Dataset rows:
================================

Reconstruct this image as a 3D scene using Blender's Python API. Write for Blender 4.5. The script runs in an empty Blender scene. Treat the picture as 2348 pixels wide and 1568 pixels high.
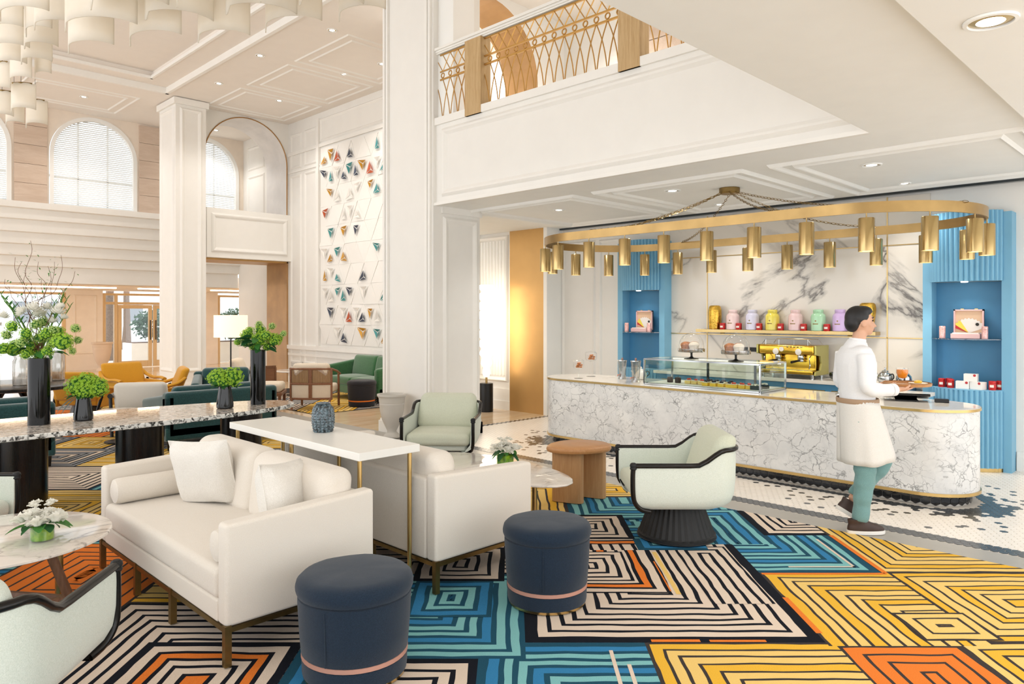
import bpy, bmesh, math, random
from mathutils import Vector, Matrix, noise
R = math.radians
PI = math.pi
S2 = math.sqrt(.5)
SC = bpy.context.scene
COL = SC.collection
# ------------------------------------------------------------------ camera
cam_d = bpy.data.cameras.new('camera')
cam = bpy.data.objects.new('camera', cam_d)
COL.objects.link(cam)
cam.location = (0, 0, 1.75)
cam.rotation_euler = (R(90), 0, R(-45))
cam_d.sensor_fit = 'HORIZONTAL'
cam_d.sensor_width = 36
cam_d.lens = 36 * 1665 / 2348
cam_d.shift_y = -64 / 2348
cam_d.clip_start = .05
SC.camera = cam
# ------------------------------------------------------------------ world, light, exposure
W = bpy.data.worlds.new('daylight')
SC.world = W
W.use_nodes = True
bgn = W.node_tree.nodes['Background']
bgn.inputs[0].default_value = (.985, .99, 1, 1)
bgn.inputs[1].default_value = 2.0
SC.view_settings.view_transform = 'Standard'
SC.view_settings.look = 'None'
SC.view_settings.gamma = 1
SC.view_settings.use_curve_mapping = False
SC.view_settings.exposure = 0.24
SPOT_W = 60.0
cy = SC.cycles
cy.max_bounces = 6
cy.diffuse_bounces = 4
cy.glossy_bounces = 3
cy.transmission_bounces = 4
cy.transparent_max_bounces = 10
cy.caustics_reflective = False
cy.caustics_refractive = False


def spot(loc, power, col=(1, .96, .91), size=R(110), rad=.05, blend=.6, tgt=None):
    d = bpy.data.lights.new('downlight_beam', 'SPOT')
    d.energy = power
    d.color = col
    d.spot_size = size
    d.spot_blend = blend
    d.shadow_soft_size = rad
    o = bpy.data.objects.new('downlight_beam', d)
    o.location = loc
    if tgt is not None:
        o.rotation_euler = (Vector(tgt) - Vector(loc)).to_track_quat('-Z', 'Y').to_euler()
    COL.objects.link(o)
    return o


# ------------------------------------------------------------------ colour + materials
def lin(c):
    if isinstance(c, str):
        c = [int(c[i:i + 2], 16) / 255 for i in (0, 2, 4)]
    return tuple(x / 12.92 if x <= .04045 else ((x + .055) / 1.055) ** 2.4 for x in c) + (1,)


MATS = {}


class NT:
    def __init__(s, name):
        s.m = bpy.data.materials.new(name)
        s.m.use_nodes = True
        s.t = s.m.node_tree
        s.b = s.t.nodes['Principled BSDF']
        MATS[name] = s.m

    def n(s, typ, **kw):
        x = s.t.nodes.new(typ)
        for k, v in kw.items():
            if k.startswith('i_'):
                x.inputs[k[2:].replace('_', ' ')].default_value = v
            else:
                setattr(x, k, v)
        return x

    def l(s, a, b):
        s.t.links.new(a, b)

    def co(s, scale=(1, 1, 1), rot=(0, 0, 0), kind='Object'):
        c = s.n('ShaderNodeTexCoord')
        m = s.n('ShaderNodeMapping')
        m.inputs['Scale'].default_value = scale
        m.inputs['Rotation'].default_value = rot
        s.l(c.outputs[kind], m.inputs['Vector'])
        return m.outputs['Vector']

    def noise(s, vec, scale, detail=3, rough=.5, dist=0):
        x = s.n('ShaderNodeTexNoise')
        x.inputs['Scale'].default_value = scale
        x.inputs['Detail'].default_value = detail
        x.inputs['Roughness'].default_value = rough
        x.inputs['Distortion'].default_value = dist
        s.l(vec, x.inputs['Vector'])
        return x.outputs['Fac']

    def ramp(s, fac, stops, interp='LINEAR'):
        x = s.n('ShaderNodeValToRGB')
        x.color_ramp.interpolation = interp
        e = x.color_ramp.elements
        while len(e) < len(stops):
            e.new(.5)
        for el, (p, c) in zip(e, stops):
            el.position = p
            el.color = lin(c) if isinstance(c, str) else (c, c, c, 1) if isinstance(c, (int, float)) else tuple(c)
        s.l(fac, x.inputs['Fac'])
        return x.outputs['Color']

    def mix(s, fac, a, b, mode='MIX'):
        x = s.n('ShaderNodeMix', data_type='RGBA', blend_type=mode)
        for inp, v in ((x.inputs[0], fac), (x.inputs[6], a), (x.inputs[7], b)):
            if hasattr(v, 'is_linked') or hasattr(v, 'links'):
                s.l(v, inp)
            elif isinstance(v, str):
                inp.default_value = lin(v)
            else:
                inp.default_value = v
        return x.outputs[2]

    def math(s, op, a, b=0.0):
        x = s.n('ShaderNodeMath', operation=op)
        for inp, v in ((x.inputs[0], a), (x.inputs[1], b)):
            if hasattr(v, 'links'):
                s.l(v, inp)
            else:
                inp.default_value = v
        return x.outputs[0]

    def base(s, v):
        if hasattr(v, 'links'):
            s.l(v, s.b.inputs['Base Color'])
        else:
            s.b.inputs['Base Color'].default_value = lin(v) if isinstance(v, str) else v

    def set(s, rough=.5, metal=0, spec=None, coat=0, trans=0, ior=None, sheen=0):
        s.b.inputs['Roughness'].default_value = rough
        s.b.inputs['Metallic'].default_value = metal
        if spec is not None:
            s.b.inputs['Specular IOR Level'].default_value = spec
        s.b.inputs['Coat Weight'].default_value = coat
        s.b.inputs['Coat Roughness'].default_value = .05
        s.b.inputs['Transmission Weight'].default_value = trans
        if ior:
            s.b.inputs['IOR'].default_value = ior
        s.b.inputs['Sheen Weight'].default_value = sheen

    def bump(s, h, strength=.3, dist=.01):
        x = s.n('ShaderNodeBump')
        x.inputs['Strength'].default_value = strength
        x.inputs['Distance'].default_value = dist
        s.l(h, x.inputs['Height'])
        s.l(x.outputs['Normal'], s.b.inputs['Normal'])


def plain(name, col, rough=.5, metal=0, var=.06, scale=4, bump=0, bscale=120, **kw):
    """solid colour with a slight procedural mottling and optional fine relief"""
    t = NT(name)
    v = t.co()
    c = lin(col)
    f = t.noise(v, scale, 3)
    lo = tuple(max(0, x * (1 - var)) for x in c[:3]) + (1,)
    hi = tuple(min(1, x * (1 + var)) for x in c[:3]) + (1,)
    t.base(t.ramp(f, [(.3, lo), (.7, hi)]))
    t.set(rough, metal, **kw)
    if bump:
        t.bump(t.noise(v, bscale, 2), bump, .004)
    return t.m


def glow(name, col, strength):
    t = NT(name)
    t.base(col)
    t.b.inputs['Emission Color'].default_value = lin(col)
    t.b.inputs['Emission Strength'].default_value = strength
    return t.m


def fabric(name, col, col2=None, scale=260, bump=.35, rough=.95, sheen=.2):
    t = NT(name)
    v = t.co()
    f = t.noise(v, scale, 2, .7)
    g = t.noise(v, 9, 3)
    c2 = col2 or col
    base = t.ramp(f, [(.35, col), (.65, c2)])
    t.base(t.mix(t.ramp(g, [(.3, .0), (.75, .16)]), base, (.5, .5, .5, 1), 'SOFT_LIGHT'))
    t.set(rough, sheen=sheen, spec=.2)
    t.bump(f, bump, .003)
    return t.m


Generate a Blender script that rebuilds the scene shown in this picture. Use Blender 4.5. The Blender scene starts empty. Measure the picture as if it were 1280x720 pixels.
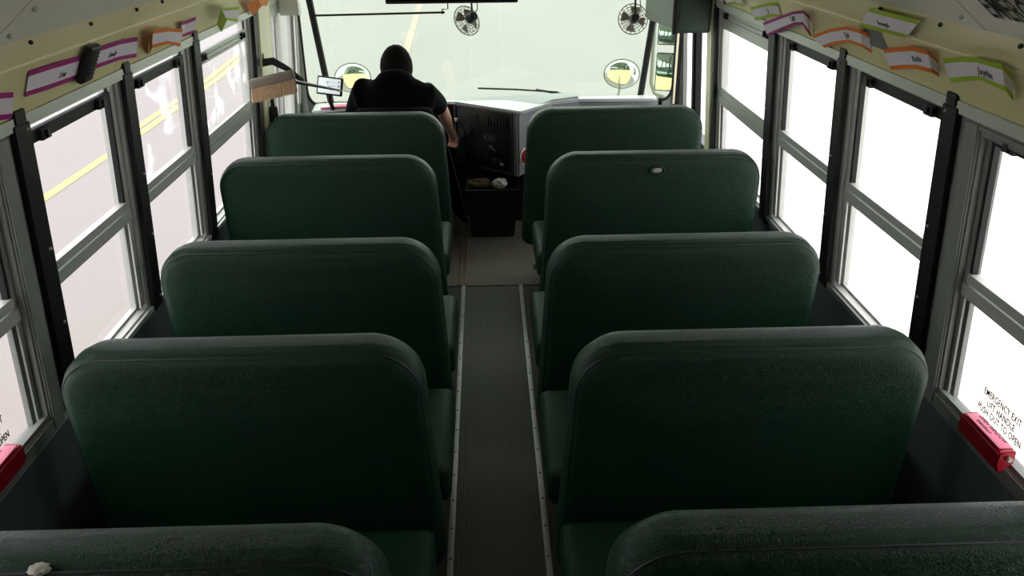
import bpy, bmesh, math, random
from mathutils import Vector, Matrix, Euler
random.seed(7)
S = bpy.context.scene
C = S.collection
PI = math.pi

# ---------------------------------------------------------------- camera, sky, exposure
CAM = Vector((0, 0, 1.95))
PITCH, YAW, ROLL, FPX = 0.439, 0.029, -0.0095, 1025.9
fw = Vector((math.sin(YAW) * math.cos(PITCH), math.cos(YAW) * math.cos(PITCH), -math.sin(PITCH)))
r0 = Vector((math.cos(YAW), -math.sin(YAW), 0)); u0 = r0.cross(fw)
rt = r0 * math.cos(ROLL) + u0 * math.sin(ROLL); up = -r0 * math.sin(ROLL) + u0 * math.cos(ROLL)
cd = bpy.data.cameras.new('camera'); cam = bpy.data.objects.new('camera', cd); C.objects.link(cam)
cd.sensor_fit = 'HORIZONTAL'; cd.sensor_width = 36.0; cd.lens = FPX / 1280 * 36; cd.clip_start = 0.02; cd.clip_end = 600
M = Matrix((rt, up, -fw)).transposed().to_4x4(); M.translation = CAM
cam.matrix_world = M
S.camera = cam

SKY = 5.1
w = bpy.data.worlds.new('sky'); S.world = w; w.use_nodes = True
nt = w.node_tree; nt.nodes.clear()
wo = nt.nodes.new('ShaderNodeOutputWorld'); bg = nt.nodes.new('ShaderNodeBackground')
tc = nt.nodes.new('ShaderNodeTexCoord'); sp = nt.nodes.new('ShaderNodeSeparateXYZ')
cr = nt.nodes.new('ShaderNodeValToRGB')
cr.color_ramp.elements[0].position = 0.0; cr.color_ramp.elements[0].color = (0.92, 0.96, 1.0, 1)
cr.color_ramp.elements[1].position = 0.9; cr.color_ramp.elements[1].color = (1.0, 1.0, 1.0, 1)
nt.links.new(tc.outputs['Generated'], sp.inputs[0]); nt.links.new(sp.outputs['Z'], cr.inputs[0])
nt.links.new(cr.outputs[0], bg.inputs[0]); bg.inputs[1].default_value = SKY
nt.links.new(bg.outputs[0], wo.inputs[0])
S.view_settings.view_transform = 'Standard'; S.view_settings.look = 'None'
S.view_settings.gamma = 1.0; S.view_settings.use_curve_mapping = False
S.view_settings.exposure = -0.55
S.cycles.max_bounces = 10; S.cycles.diffuse_bounces = 5; S.cycles.glossy_bounces = 4
S.cycles.transparent_max_bounces = 16; S.cycles.transmission_bounces = 6

# ---------------------------------------------------------------- materials
def srgb(c):
    return tuple((v / 255 / 12.92 if v / 255 <= 0.04045 else ((v / 255 + 0.055) / 1.055) ** 2.4) for v in c) + (1,)
def mat(name, col, rough=0.5, metal=0.0, var=0.0, scale=8.0, bump=0.0, bscale=60.0, kind='noise', spec=0.5):
    m = bpy.data.materials.new(name); m.use_nodes = True
    n = m.node_tree.nodes; l = m.node_tree.links; b = n['Principled BSDF']
    c = srgb(col)
    b.inputs['Roughness'].default_value = rough; b.inputs['Metallic'].default_value = metal
    b.inputs['Specular IOR Level'].default_value = spec
    t = n.new('ShaderNodeTexCoord')
    ns = n.new('ShaderNodeTexNoise'); ns.inputs['Scale'].default_value = scale; ns.inputs['Detail'].default_value = 5
    l.new(t.outputs['Object'], ns.inputs['Vector'])
    mx = n.new('ShaderNodeMix'); mx.data_type = 'RGBA'
    mx.inputs['A'].default_value = tuple(v * (1 - var) for v in c[:3]) + (1,)
    mx.inputs['B'].default_value = tuple(min(1, v * (1 + var)) for v in c[:3]) + (1,)
    l.new(ns.outputs['Fac'], mx.inputs['Factor']); l.new(mx.outputs['Result'], b.inputs['Base Color'])
    if bump:
        if kind == 'voronoi':
            v = n.new('ShaderNodeTexVoronoi'); v.feature = 'DISTANCE_TO_EDGE'; v.inputs['Scale'].default_value = bscale
            nz = n.new('ShaderNodeTexNoise'); nz.inputs['Scale'].default_value = bscale * .35
            vm = n.new('ShaderNodeMix'); vm.data_type = 'VECTOR'; vm.inputs['Factor'].default_value = 0.06
            l.new(t.outputs['Object'], nz.inputs['Vector'])
            l.new(t.outputs['Object'], vm.inputs['A']); l.new(nz.outputs['Color'], vm.inputs['B'])
            l.new(vm.outputs['Result'], v.inputs['Vector']); src = v.outputs['Distance']
            rr = n.new('ShaderNodeMapRange'); rr.inputs['From Max'].default_value = 0.12; l.new(src, rr.inputs['Value']); src = rr.outputs['Result']
        else:
            v = n.new('ShaderNodeTexNoise'); v.inputs['Scale'].default_value = bscale; v.inputs['Detail'].default_value = 6
            l.new(t.outputs['Object'], v.inputs['Vector']); src = v.outputs['Fac']
        bp = n.new('ShaderNodeBump'); bp.inputs['Strength'].default_value = bump; bp.inputs['Distance'].default_value = 0.004
        l.new(src, bp.inputs['Height']); l.new(bp.outputs['Normal'], b.inputs['Normal'])
    return m
def add_wrinkles(m):
    n = m.node_tree.nodes; l = m.node_tree.links; b = n['Principled BSDF']
    t = [q for q in n if q.type == 'TEX_COORD'][0]; bp = [q for q in n if q.type == 'BUMP'][0]
    mp = n.new('ShaderNodeMapping'); mp.inputs['Scale'].default_value = (1.2, 1.2, 6.0)
    ns = n.new('ShaderNodeTexNoise'); ns.inputs['Scale'].default_value = 1.7; ns.inputs['Detail'].default_value = 2
    b2 = n.new('ShaderNodeBump'); b2.inputs['Strength'].default_value = .20; b2.inputs['Distance'].default_value = .03
    l.new(t.outputs['Object'], mp.inputs[0]); l.new(mp.outputs[0], ns.inputs['Vector']); l.new(ns.outputs['Fac'], b2.inputs['Height'])
    l.new(bp.outputs['Normal'], b2.inputs['Normal']); l.new(b2.outputs['Normal'], b.inputs['Normal'])
def glass_mat(name, tint, gloss=0.05, smear=0.0, seed=0.0):
    m = bpy.data.materials.new(name); m.use_nodes = True
    n = m.node_tree.nodes; l = m.node_tree.links; n.clear()
    o = n.new('ShaderNodeOutputMaterial'); tr = n.new('ShaderNodeBsdfTransparent'); tr.inputs[0].default_value = tint
    gl = n.new('ShaderNodeBsdfGlossy'); gl.inputs['Roughness'].default_value = 0.02
    mx = n.new('ShaderNodeMixShader'); mx.inputs[0].default_value = gloss
    l.new(tr.outputs[0], mx.inputs[1]); l.new(gl.outputs[0], mx.inputs[2]); last = mx
    if smear:
        t = n.new('ShaderNodeTexCoord'); ns = n.new('ShaderNodeTexNoise'); ns.inputs['Scale'].default_value = 5.0
        ns.inputs['Detail'].default_value = 3; ns.inputs['Distortion'].default_value = 1.2
        mp = n.new('ShaderNodeMapping'); mp.inputs['Location'].default_value = (seed, seed * .7, seed * .3)
        l.new(t.outputs['Object'], mp.inputs[0]); l.new(mp.outputs[0], ns.inputs['Vector'])
        r = n.new('ShaderNodeValToRGB'); r.color_ramp.elements[0].position = .56; r.color_ramp.elements[1].position = .64
        r.color_ramp.elements[1].color = (smear, smear, smear, 1)
        l.new(ns.outputs['Fac'], r.inputs[0])
        d = n.new('ShaderNodeBsdfTranslucent'); d.inputs[0].default_value = (.9, .9, .9, 1)
        m2 = n.new('ShaderNodeMixShader'); l.new(r.outputs[0], m2.inputs[0]); l.new(mx.outputs[0], m2.inputs[1]); l.new(d.outputs[0], m2.inputs[2]); last = m2
    l.new(last.outputs[0], o.inputs[0])
    return m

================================

Exercise objective: Everything from the first line to the line with "cy.caustics_refractive = False" must be repeated exactly, and nothing else. Leave the pictures out.

Output below:
Reconstruct this image as a 3D scene using Blender's Python API. Write for Blender 4.5. The script runs in an empty Blender scene. Treat the picture as 2348 pixels wide and 1568 pixels high.
import bpy, bmesh, math, random
from mathutils import Vector, Matrix, noise
R = math.radians
PI = math.pi
S2 = math.sqrt(.5)
SC = bpy.context.scene
COL = SC.collection
# ------------------------------------------------------------------ camera
cam_d = bpy.data.cameras.new('camera')
cam = bpy.data.objects.new('camera', cam_d)
COL.objects.link(cam)
cam.location = (0, 0, 1.75)
cam.rotation_euler = (R(90), 0, R(-45))
cam_d.sensor_fit = 'HORIZONTAL'
cam_d.sensor_width = 36
cam_d.lens = 36 * 1665 / 2348
cam_d.shift_y = -64 / 2348
cam_d.clip_start = .05
SC.camera = cam
# ------------------------------------------------------------------ world, light, exposure
W = bpy.data.worlds.new('daylight')
SC.world = W
W.use_nodes = True
bgn = W.node_tree.nodes['Background']
bgn.inputs[0].default_value = (.985, .99, 1, 1)
bgn.inputs[1].default_value = 2.0
SC.view_settings.view_transform = 'Standard'
SC.view_settings.look = 'None'
SC.view_settings.gamma = 1
SC.view_settings.use_curve_mapping = False
SC.view_settings.exposure = 0.24
SPOT_W = 60.0
cy = SC.cycles
cy.max_bounces = 6
cy.diffuse_bounces = 4
cy.glossy_bounces = 3
cy.transmission_bounces = 4
cy.transparent_max_bounces = 10
cy.caustics_reflective = False
cy.caustics_refractive = False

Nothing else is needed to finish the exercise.